In April, Jordan’s King Abdullah came to Washington and passionately urged the United States to become “captain of the team” supporting Syrian rebels fighting to oust President Bashar Assad. Though he got his wish with the Obama administration’s June 13 announcement that it will begin providing direct military aid to the Free Syrian Army, the diminutive monarch has a strange understanding of teamwork. When the Los Angeles Times subsequently published an article detailing how CIA instructors were on the ground in Jordan training rebels, the king’s prime minister told reporters straight-faced that there is “no training … whatsoever of Syrian opposition forces” in Jordan, and insisted that his government is “not interfering in the incidents under way in Syria.”
The rebels’ other major Arab sponsors display similar duplicity. Qatar and Saudi Arabia have been willing to covertly arm and equip Syrian rebels, but unwilling to do so openly, even as they urge Washington to pick up the banner and run with it.
The trend is not new. For decades, Sunni-led Arab governments shied away from openly challenging Tehran and its proxies, while privately pressing the United States to contain and roll back the so-called “Shiite crescent” stretching from Iran through Iraq and Syria to Lebanon.
Though partly attributable to concerns about strong popular sympathies for the Iranian-led “resistance” axis and restive Shiite minorities at home, the tiered statecraft of Arab leaders also reflected hard-nosed politico-strategic calculations geared more toward leveraging American pressure than adding to it. The Saudis, for instance, discretely encouraged the Bush administration’s high-profile efforts to pull Lebanon out of the Syrian-Iranian orbit from 2004 to 2008, while maintaining courteous diplomatic relations with Tehran (and with Assad, apart from one 18-month interlude) and making low-profile efforts to support their local clients.

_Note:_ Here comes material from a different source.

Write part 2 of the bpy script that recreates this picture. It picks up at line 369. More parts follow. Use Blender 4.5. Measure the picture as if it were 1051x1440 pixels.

Political constraints are even less of a factor for Arab leaders now that the Sunni Arab street has been brought squarely into agreement with them on the perils of Iranian regional ambitions. Concerns about Iranian subversion of Arab Shiites may discourage open participation in a bloody sectarian war, but they don’t explain why Arab governments haven’t been doing everything possible covertly to support the rebels.
Given ample resources, a rebel coalition drawing support from Syria’s two-thirds Sunni Arab majority is sure to eventually win a war of attrition against pro-regime forces recruited primarily from Alawites comprising one-eighth of the population. The problem is that they haven’t been given ample resources – least of all money (the most important resource of all in a country with less and less of a gun shortage). Lack of funds is the main reason why the rebels still field substantially fewer combatants than the regime by most estimates, despite their enormous demographic advantage.
The reluctance of Arab regimes to support the rebels full throttle owes much to their anticipation that America will eventually intervene to stem the regional spillover (an expectation entirely consistent with the Obama administration’s gradually deepening commitment to the rebel cause over the past two years). Their primary concern is not to accelerate the inevitable collapse of Syria’s minoritarian autocracy – it is to reap the greatest possible share of the spoils from it, at the least possible expense. This means giving various insurgent factions enough arms and financing under the table to win their respective loyalties and keep them fighting until America steps in, but not enough to enable an outright rebel victory.
Although Arab leaders are telling Washington that a larger American footprint in Syria will facilitate a peaceful solution to the war, their privately expressed faith in the palliative impact of U.S. intervention in the Arab world is disingenuous. Arab leaders aren’t waiting for Captain America because they think he will save the day. They are waiting because they want someone else to take responsibility for the horrific violence they know will yet be required to decisively defeat their enemy.
Gary Gambill is an associate fellow at the Middle East Forum.